Updated: iPlayer Falls Short Of YouTube, Doesn’t Need TV Licence

Surprise, surprise; advertising works. Traffic for the BBC catch-up VOD website was up 14-fold between December 3 and January 5, ranking it the UK’s 80th-placed site, Hitwise reports (via release). Duh, that’s because iPlayer got its first public marketing on Christmas Day (advert here).

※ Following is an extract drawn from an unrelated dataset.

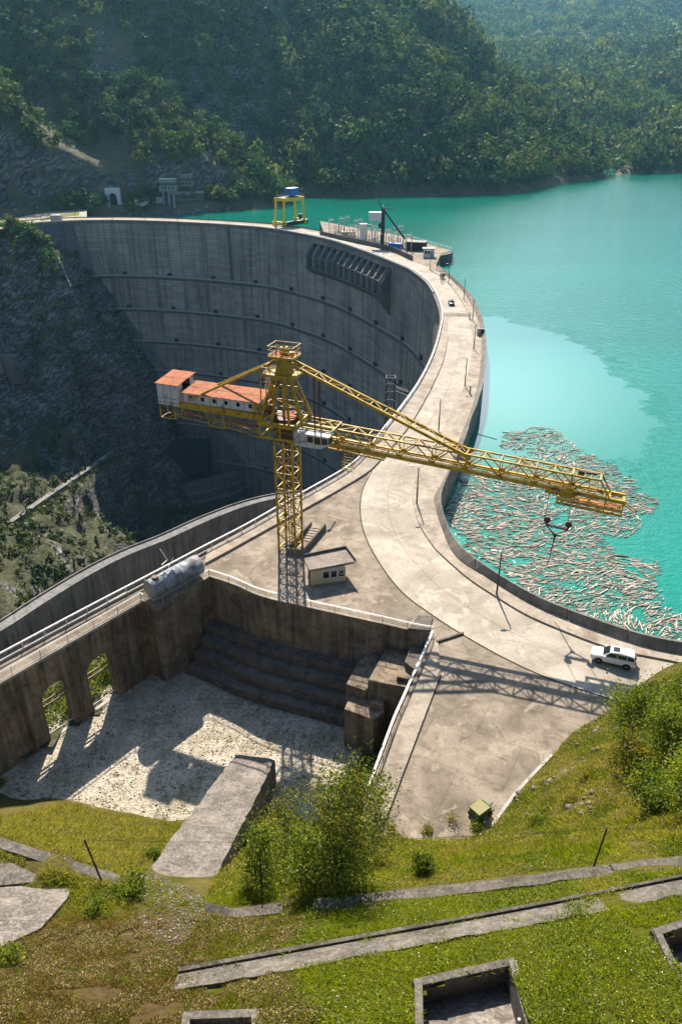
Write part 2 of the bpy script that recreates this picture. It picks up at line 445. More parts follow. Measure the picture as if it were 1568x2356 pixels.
# ================================================================== WATER
def water_material():
    m = NT('turquoise_water'); p = m.pos()
    big = m.noise(m.mapv(p, scale=(.004, .012, 1), loc=(3, 1, 0)), 1, 3, .5, .6)
    col = m.ramp(big, [(.3, (.0, .145, .102)), (.7, (.001, .195, .140))])
    # wind-ruffled areas and smooth slicks
    cA = P(1165, 860, -4)
    wn_ = m.n('ShaderNodeTexNoise', i_Scale=.035, i_Detail=8, i_Roughness=.68); m.l(p, wn_.inputs['Vector'])
    ws = m.n('ShaderNodeVectorMath', operation='MULTIPLY_ADD'); m.l(wn_.outputs['Color'], ws.inputs[0]); ws.inputs[1].default_value = (46, 84, 0); m.l(p, ws.inputs[2])
    q = m.mapv(ws.outputs[0], loc=(-(cA.x+23)/30, -(cA.y+42)/62, 0), scale=(1/30, 1/62, 0))
    ln = m.n('ShaderNodeVectorMath', operation='LENGTH'); m.l(q, ln.inputs[0])
    zone = m.math('MULTIPLY', ln.outputs['Value'], .5)
    ruff = m.ramp(zone, [(.47, .03), (.53, 1.0)])
    far = m.n('ShaderNodeSeparateXYZ'); m.l(p, far.inputs[0])
    fz = m.n('ShaderNodeMapRange', interpolation_type='SMOOTHSTEP'); m.l(far.outputs[1], fz.inputs[0])
    fz.inputs[1].default_value = 300; fz.inputs[2].default_value = 420
    ruff = m.math('MAXIMUM', ruff, fz.outputs[0])
    w1 = m.noise(m.mapv(p, scale=(.45, .6, 1)), 1, 4, .65, .4)
    w2 = m.noise(m.mapv(p, scale=(1.9, 2.4, 1)), 1, 2, .6)
    h = m.math('ADD', w1, m.math('MULTIPLY', w2, .35))
    h = m.math('MULTIPLY', h, ruff)
    nrm = m.bump(h, .42, .5)
    rg = m.math('ADD', m.math('MULTIPLY', ruff, .05), .015)
    return m.done(m.bsdf(col, rg, normal=nrm, spec=.8, IOR=1.33))
M['water'] = water_material()
wp = [Vector((-900, 452, 0)), Vector((-260, 446, 0))]
wp += [p+INN_N[i]*4 for i, p in enumerate(INN[:K1])][::3]
wp += [P(800, 548), P(900, 575), P(1000, 606)]
wp += [FOOTL[i] for i in range(0, 170, 2)]
wp += [Vector((140, 52, 0)), Vector((900, 52, 0)), Vector((3200, 3000, 0)), Vector((-900, 3000, 0))]
import bmesh
def sheet(name, poly, z, mat, kind='structure', holes=None):
    bm = bmesh.new()
    vs = [bm.verts.new((p[0], p[1], z)) for p in poly]
    f = bm.faces.new(vs); f.normal_update()
    if f.normal.z < 0: f.normal_flip()
    bmesh.ops.triangulate(bm, faces=[f], ngon_method='EAR_CLIP')
    me = bpy.data.meshes.new(name); bm.to_mesh(me); bm.free()
    o = link(name, me, mat)
    if kind: o['kind'] = kind
    return o
sheet('water', wp, -4.0, M['water'])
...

More revealing is how it’s bedding down. Although it serves up long-form TV shows, on average visitors spend just nine minutes on-site, while visitors to YouTube – which offers much shorter, more snackable clips – stay there for almost 20 minutes. These stats do not include the desktop version of iPlayer but do pose an interesting question – do people really want to watch full-length TV on the web? A nine-minute visit is not enough to watch the majority of BBC programmes – apart from maybe the new 90-second 8 O’Clock news bulletin (and that doesn’t seem to be available). You can build it, but will they come?

Updated: BBC future media and technology director Ashley Highfield assures users they don’t need a TV licence to use iPlayer: “The number of homes that currently have no television licence but that do have broadband subscription, is currently estimated to be infinitesimally small. (It) is not causing our finance director sleepless nights.” And internet controller Erik Huggers writes: “Before the end of March we will have a complete overhaul with lots of exciting new features.”

Huggers continues to blog confidently and transparently, getting excited about plans in 2008 for “a complete refresh of our backend infrastructure” to “embrace dynamic content publishing, identity, social capabilities, widgetisation and proliferation of audio and video all the way up to HD quality”. He slaps down critics who question his platform neutrality in light of his long Microsoft (NSDQ: MSFT) tenure: “Frankly speaking, I am proud of that. Right now, my loyalties are to the BBC and the BBC alone. … My actions will speak louder than my words.”